● **DATASET SECTION**:
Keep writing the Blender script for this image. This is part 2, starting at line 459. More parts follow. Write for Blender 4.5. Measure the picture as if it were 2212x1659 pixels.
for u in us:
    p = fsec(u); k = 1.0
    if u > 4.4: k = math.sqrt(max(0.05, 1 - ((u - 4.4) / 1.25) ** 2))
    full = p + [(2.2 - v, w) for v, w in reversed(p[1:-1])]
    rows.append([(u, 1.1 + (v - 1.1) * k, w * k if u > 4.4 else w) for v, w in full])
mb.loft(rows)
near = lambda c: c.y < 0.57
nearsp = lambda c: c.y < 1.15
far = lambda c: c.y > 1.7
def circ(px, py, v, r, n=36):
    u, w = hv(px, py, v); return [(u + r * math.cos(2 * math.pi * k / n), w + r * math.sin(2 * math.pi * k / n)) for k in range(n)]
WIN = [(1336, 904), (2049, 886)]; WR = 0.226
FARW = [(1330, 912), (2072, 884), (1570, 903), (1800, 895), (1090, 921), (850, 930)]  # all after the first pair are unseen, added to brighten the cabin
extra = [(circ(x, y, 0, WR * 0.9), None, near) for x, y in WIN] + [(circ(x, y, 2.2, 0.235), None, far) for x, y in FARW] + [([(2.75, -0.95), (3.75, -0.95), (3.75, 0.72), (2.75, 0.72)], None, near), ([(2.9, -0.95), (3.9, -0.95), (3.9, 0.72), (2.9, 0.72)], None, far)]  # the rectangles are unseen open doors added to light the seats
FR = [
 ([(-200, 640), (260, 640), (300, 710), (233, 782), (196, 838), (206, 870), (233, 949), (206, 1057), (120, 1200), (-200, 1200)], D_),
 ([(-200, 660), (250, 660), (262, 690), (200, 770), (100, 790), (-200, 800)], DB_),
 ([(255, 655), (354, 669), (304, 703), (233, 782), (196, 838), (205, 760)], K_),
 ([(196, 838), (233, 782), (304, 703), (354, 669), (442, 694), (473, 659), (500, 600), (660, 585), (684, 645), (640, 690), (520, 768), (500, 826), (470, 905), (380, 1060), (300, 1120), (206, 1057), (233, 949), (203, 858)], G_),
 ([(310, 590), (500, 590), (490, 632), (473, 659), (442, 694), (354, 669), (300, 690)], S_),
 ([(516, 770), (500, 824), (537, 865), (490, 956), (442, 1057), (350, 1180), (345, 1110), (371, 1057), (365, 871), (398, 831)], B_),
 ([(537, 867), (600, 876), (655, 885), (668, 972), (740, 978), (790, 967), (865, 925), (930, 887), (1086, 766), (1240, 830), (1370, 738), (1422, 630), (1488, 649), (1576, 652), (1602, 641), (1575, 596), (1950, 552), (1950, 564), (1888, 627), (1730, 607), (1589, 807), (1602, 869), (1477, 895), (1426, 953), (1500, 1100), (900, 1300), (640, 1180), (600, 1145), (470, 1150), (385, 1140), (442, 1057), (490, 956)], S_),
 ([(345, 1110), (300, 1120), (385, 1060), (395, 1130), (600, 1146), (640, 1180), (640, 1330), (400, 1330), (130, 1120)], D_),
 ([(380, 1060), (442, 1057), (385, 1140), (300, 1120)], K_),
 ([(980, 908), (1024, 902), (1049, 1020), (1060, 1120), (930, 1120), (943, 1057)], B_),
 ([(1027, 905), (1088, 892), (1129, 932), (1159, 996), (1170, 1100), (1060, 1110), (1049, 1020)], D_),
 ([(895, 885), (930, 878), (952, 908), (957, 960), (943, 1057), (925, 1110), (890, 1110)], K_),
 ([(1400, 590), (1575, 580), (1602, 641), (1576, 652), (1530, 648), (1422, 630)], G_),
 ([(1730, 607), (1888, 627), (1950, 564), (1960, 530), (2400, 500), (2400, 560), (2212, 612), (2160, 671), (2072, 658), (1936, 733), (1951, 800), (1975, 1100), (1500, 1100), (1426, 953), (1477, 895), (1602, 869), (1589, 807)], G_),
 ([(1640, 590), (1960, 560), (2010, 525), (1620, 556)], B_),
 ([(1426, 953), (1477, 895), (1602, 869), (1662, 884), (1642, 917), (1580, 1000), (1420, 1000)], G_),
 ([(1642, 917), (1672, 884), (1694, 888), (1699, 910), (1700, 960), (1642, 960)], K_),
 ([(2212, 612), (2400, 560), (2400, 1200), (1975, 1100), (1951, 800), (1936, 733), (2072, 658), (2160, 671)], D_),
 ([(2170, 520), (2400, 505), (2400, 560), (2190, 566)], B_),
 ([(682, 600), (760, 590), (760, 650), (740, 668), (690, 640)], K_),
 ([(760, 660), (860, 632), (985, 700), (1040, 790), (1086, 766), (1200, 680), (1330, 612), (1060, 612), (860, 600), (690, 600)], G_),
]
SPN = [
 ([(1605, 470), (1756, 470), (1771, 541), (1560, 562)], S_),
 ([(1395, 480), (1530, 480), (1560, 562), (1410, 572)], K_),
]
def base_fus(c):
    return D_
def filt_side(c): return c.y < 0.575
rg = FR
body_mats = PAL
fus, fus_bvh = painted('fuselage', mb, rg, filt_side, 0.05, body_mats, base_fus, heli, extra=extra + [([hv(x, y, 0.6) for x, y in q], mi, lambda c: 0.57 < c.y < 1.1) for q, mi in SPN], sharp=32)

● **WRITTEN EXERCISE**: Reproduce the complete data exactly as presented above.

● **SOLUTION**:
Keep writing the Blender script for this image. This is part 2, starting at line 459. More parts follow. Write for Blender 4.5. Measure the picture as if it were 2212x1659 pixels.
for u in us:
    p = fsec(u); k = 1.0
    if u > 4.4: k = math.sqrt(max(0.05, 1 - ((u - 4.4) / 1.25) ** 2))
    full = p + [(2.2 - v, w) for v, w in reversed(p[1:-1])]
    rows.append([(u, 1.1 + (v - 1.1) * k, w * k if u > 4.4 else w) for v, w in full])
mb.loft(rows)
near = lambda c: c.y < 0.57
nearsp = lambda c: c.y < 1.15
far = lambda c: c.y > 1.7
def circ(px, py, v, r, n=36):
    u, w = hv(px, py, v); return [(u + r * math.cos(2 * math.pi * k / n), w + r * math.sin(2 * math.pi * k / n)) for k in range(n)]
WIN = [(1336, 904), (2049, 886)]; WR = 0.226
FARW = [(1330, 912), (2072, 884), (1570, 903), (1800, 895), (1090, 921), (850, 930)]  # all after the first pair are unseen, added to brighten the cabin
extra = [(circ(x, y, 0, WR * 0.9), None, near) for x, y in WIN] + [(circ(x, y, 2.2, 0.235), None, far) for x, y in FARW] + [([(2.75, -0.95), (3.75, -0.95), (3.75, 0.72), (2.75, 0.72)], None, near), ([(2.9, -0.95), (3.9, -0.95), (3.9, 0.72), (2.9, 0.72)], None, far)]  # the rectangles are unseen open doors added to light the seats
FR = [
 ([(-200, 640), (260, 640), (300, 710), (233, 782), (196, 838), (206, 870), (233, 949), (206, 1057), (120, 1200), (-200, 1200)], D_),
 ([(-200, 660), (250, 660), (262, 690), (200, 770), (100, 790), (-200, 800)], DB_),
 ([(255, 655), (354, 669), (304, 703), (233, 782), (196, 838), (205, 760)], K_),
 ([(196, 838), (233, 782), (304, 703), (354, 669), (442, 694), (473, 659), (500, 600), (660, 585), (684, 645), (640, 690), (520, 768), (500, 826), (470, 905), (380, 1060), (300, 1120), (206, 1057), (233, 949), (203, 858)], G_),
 ([(310, 590), (500, 590), (490, 632), (473, 659), (442, 694), (354, 669), (300, 690)], S_),
 ([(516, 770), (500, 824), (537, 865), (490, 956), (442, 1057), (350, 1180), (345, 1110), (371, 1057), (365, 871), (398, 831)], B_),
 ([(537, 867), (600, 876), (655, 885), (668, 972), (740, 978), (790, 967), (865, 925), (930, 887), (1086, 766), (1240, 830), (1370, 738), (1422, 630), (1488, 649), (1576, 652), (1602, 641), (1575, 596), (1950, 552), (1950, 564), (1888, 627), (1730, 607), (1589, 807), (1602, 869), (1477, 895), (1426, 953), (1500, 1100), (900, 1300), (640, 1180), (600, 1145), (470, 1150), (385, 1140), (442, 1057), (490, 956)], S_),
 ([(345, 1110), (300, 1120), (385, 1060), (395, 1130), (600, 1146), (640, 1180), (640, 1330), (400, 1330), (130, 1120)], D_),
 ([(380, 1060), (442, 1057), (385, 1140), (300, 1120)], K_),
 ([(980, 908), (1024, 902), (1049, 1020), (1060, 1120), (930, 1120), (943, 1057)], B_),
 ([(1027, 905), (1088, 892), (1129, 932), (1159, 996), (1170, 1100), (1060, 1110), (1049, 1020)], D_),
 ([(895, 885), (930, 878), (952, 908), (957, 960), (943, 1057), (925, 1110), (890, 1110)], K_),
 ([(1400, 590), (1575, 580), (1602, 641), (1576, 652), (1530, 648), (1422, 630)], G_),
 ([(1730, 607), (1888, 627), (1950, 564), (1960, 530), (2400, 500), (2400, 560), (2212, 612), (2160, 671), (2072, 658), (1936, 733), (1951, 800), (1975, 1100), (1500, 1100), (1426, 953), (1477, 895), (1602, 869), (1589, 807)], G_),
 ([(1640, 590), (1960, 560), (2010, 525), (1620, 556)], B_),
 ([(1426, 953), (1477, 895), (1602, 869), (1662, 884), (1642, 917), (1580, 1000), (1420, 1000)], G_),
 ([(1642, 917), (1672, 884), (1694, 888), (1699, 910), (1700, 960), (1642, 960)], K_),
 ([(2212, 612), (2400, 560), (2400, 1200), (1975, 1100), (1951, 800), (1936, 733), (2072, 658), (2160, 671)], D_),
 ([(2170, 520), (2400, 505), (2400, 560), (2190, 566)], B_),
 ([(682, 600), (760, 590), (760, 650), (740, 668), (690, 640)], K_),
 ([(760, 660), (860, 632), (985, 700), (1040, 790), (1086, 766), (1200, 680), (1330, 612), (1060, 612), (860, 600), (690, 600)], G_),
]
SPN = [
 ([(1605, 470), (1756, 470), (1771, 541), (1560, 562)], S_),
 ([(1395, 480), (1530, 480), (1560, 562), (1410, 572)], K_),
]
def base_fus(c):
    return D_
def filt_side(c): return c.y < 0.575
rg = FR
body_mats = PAL
fus, fus_bvh = painted('fuselage', mb, rg, filt_side, 0.05, body_mats, base_fus, heli, extra=extra + [([hv(x, y, 0.6) for x, y in q], mi, lambda c: 0.57 < c.y < 1.1) for q, mi in SPN], sharp=32)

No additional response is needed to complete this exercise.